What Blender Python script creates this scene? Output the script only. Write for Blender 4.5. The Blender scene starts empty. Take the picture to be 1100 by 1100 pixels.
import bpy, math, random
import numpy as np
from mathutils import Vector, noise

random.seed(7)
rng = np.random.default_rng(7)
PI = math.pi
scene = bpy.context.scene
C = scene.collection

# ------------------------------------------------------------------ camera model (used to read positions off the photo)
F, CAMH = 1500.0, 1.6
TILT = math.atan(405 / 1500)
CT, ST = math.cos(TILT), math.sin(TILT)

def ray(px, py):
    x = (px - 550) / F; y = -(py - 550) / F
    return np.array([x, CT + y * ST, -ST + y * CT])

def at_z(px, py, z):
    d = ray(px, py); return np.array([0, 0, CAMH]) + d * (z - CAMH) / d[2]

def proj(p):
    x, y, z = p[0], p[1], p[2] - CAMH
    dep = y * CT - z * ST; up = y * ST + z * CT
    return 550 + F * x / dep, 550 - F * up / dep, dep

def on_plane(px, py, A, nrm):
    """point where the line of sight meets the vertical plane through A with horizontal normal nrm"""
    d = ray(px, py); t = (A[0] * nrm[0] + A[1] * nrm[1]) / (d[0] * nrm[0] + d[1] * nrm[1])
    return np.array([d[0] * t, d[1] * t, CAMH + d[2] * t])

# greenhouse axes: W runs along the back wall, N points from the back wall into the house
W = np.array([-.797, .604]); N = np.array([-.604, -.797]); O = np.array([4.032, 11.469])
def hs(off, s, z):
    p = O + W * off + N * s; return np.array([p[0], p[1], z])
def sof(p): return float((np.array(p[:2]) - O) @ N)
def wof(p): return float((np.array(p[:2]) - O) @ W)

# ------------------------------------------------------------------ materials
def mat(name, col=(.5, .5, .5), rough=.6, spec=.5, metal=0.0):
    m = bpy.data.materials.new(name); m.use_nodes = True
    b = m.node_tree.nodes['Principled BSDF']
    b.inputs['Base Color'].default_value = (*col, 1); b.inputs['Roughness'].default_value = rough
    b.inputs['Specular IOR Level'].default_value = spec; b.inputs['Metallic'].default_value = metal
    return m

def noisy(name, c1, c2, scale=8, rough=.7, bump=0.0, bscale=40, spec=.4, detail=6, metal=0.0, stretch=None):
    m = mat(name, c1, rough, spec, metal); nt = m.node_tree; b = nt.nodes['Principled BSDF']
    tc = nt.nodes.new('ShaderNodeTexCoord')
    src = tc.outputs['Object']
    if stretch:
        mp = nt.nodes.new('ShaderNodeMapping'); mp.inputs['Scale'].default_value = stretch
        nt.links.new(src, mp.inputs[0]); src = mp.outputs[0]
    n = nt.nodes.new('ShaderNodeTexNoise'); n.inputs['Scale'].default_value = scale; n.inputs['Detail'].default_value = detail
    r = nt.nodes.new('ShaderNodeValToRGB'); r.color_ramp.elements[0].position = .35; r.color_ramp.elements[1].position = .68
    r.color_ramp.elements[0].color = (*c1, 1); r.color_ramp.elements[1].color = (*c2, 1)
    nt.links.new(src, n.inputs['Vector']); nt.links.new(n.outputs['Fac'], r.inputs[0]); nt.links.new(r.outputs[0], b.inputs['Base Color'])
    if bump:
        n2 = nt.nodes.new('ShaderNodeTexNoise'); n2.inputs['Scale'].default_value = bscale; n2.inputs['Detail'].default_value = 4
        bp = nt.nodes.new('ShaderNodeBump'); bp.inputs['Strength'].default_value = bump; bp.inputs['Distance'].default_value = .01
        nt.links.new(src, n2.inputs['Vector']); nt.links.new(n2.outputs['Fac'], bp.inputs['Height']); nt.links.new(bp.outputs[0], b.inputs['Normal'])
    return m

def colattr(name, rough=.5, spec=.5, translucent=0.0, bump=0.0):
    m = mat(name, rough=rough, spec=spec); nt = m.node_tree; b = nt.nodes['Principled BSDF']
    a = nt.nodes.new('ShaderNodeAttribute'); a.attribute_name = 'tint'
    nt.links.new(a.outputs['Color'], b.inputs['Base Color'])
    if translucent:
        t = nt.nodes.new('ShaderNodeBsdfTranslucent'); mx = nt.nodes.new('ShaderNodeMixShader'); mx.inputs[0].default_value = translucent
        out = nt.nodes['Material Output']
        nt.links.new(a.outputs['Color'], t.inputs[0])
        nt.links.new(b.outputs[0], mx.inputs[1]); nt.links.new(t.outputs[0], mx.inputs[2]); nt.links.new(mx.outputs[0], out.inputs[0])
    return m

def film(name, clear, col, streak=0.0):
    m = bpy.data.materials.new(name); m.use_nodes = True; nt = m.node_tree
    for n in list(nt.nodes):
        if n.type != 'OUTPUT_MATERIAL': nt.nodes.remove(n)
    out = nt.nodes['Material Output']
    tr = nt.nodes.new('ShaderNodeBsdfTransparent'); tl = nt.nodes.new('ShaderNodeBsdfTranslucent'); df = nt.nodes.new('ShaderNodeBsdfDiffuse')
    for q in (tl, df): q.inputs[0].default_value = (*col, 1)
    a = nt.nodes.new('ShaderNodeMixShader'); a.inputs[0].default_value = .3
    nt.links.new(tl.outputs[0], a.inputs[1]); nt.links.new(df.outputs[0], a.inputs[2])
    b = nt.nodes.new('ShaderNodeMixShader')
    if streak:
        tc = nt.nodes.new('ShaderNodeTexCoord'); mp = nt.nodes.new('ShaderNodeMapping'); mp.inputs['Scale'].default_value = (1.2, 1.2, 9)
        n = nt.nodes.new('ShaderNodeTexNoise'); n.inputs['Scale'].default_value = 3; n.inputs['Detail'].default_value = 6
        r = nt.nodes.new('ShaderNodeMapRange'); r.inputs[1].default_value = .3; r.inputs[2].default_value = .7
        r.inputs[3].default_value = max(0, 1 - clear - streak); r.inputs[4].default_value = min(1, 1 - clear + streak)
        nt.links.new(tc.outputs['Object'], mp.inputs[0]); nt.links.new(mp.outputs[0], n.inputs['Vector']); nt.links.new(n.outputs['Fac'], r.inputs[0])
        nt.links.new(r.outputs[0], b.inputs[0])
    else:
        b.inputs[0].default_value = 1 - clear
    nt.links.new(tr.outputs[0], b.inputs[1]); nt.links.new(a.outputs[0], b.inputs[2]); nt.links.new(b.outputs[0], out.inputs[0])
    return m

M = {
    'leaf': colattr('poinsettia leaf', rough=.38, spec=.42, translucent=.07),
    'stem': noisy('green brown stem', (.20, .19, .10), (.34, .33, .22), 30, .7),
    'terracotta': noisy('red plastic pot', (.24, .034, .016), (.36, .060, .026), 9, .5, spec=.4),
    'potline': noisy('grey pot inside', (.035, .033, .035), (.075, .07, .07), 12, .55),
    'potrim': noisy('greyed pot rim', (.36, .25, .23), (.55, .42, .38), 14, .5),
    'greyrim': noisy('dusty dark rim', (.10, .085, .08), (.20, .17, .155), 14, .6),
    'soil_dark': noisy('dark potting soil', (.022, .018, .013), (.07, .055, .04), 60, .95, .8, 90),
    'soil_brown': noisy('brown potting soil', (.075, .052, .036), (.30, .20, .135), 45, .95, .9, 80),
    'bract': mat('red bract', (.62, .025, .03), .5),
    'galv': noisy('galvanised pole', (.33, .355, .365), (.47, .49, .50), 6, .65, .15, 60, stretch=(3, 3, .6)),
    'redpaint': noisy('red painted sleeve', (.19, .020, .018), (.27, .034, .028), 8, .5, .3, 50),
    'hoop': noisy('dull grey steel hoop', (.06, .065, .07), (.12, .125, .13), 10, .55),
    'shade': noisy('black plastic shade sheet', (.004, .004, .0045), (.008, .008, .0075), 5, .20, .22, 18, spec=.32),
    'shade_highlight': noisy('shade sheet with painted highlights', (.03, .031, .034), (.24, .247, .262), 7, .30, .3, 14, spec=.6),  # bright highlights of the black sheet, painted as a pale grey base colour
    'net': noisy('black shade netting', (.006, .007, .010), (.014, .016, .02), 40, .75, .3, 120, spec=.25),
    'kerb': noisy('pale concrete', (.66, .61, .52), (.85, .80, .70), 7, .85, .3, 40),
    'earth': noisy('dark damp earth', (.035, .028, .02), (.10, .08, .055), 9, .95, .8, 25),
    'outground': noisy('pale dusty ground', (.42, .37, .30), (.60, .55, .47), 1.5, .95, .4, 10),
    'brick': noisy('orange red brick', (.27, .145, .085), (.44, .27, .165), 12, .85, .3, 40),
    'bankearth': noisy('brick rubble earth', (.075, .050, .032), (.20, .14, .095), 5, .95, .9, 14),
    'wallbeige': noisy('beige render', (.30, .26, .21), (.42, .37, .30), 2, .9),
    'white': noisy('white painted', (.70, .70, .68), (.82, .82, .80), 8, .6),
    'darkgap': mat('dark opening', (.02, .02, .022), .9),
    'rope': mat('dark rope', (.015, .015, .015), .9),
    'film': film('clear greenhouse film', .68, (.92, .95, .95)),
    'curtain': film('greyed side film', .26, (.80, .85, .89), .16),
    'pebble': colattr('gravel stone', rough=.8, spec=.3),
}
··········
#### Problem to work on:
Starting with the first line of the data above, copy each line exactly until you reach the line with "CT, ST = math.cos(TILT), math.sin(TILT)"; include that line as well.

#### The reply:
What Blender Python script creates this scene? Output the script only. Write for Blender 4.5. The Blender scene starts empty. Take the picture to be 1100 by 1100 pixels.
import bpy, math, random
import numpy as np
from mathutils import Vector, noise

random.seed(7)
rng = np.random.default_rng(7)
PI = math.pi
scene = bpy.context.scene
C = scene.collection

# ------------------------------------------------------------------ camera model (used to read positions off the photo)
F, CAMH = 1500.0, 1.6
TILT = math.atan(405 / 1500)
CT, ST = math.cos(TILT), math.sin(TILT)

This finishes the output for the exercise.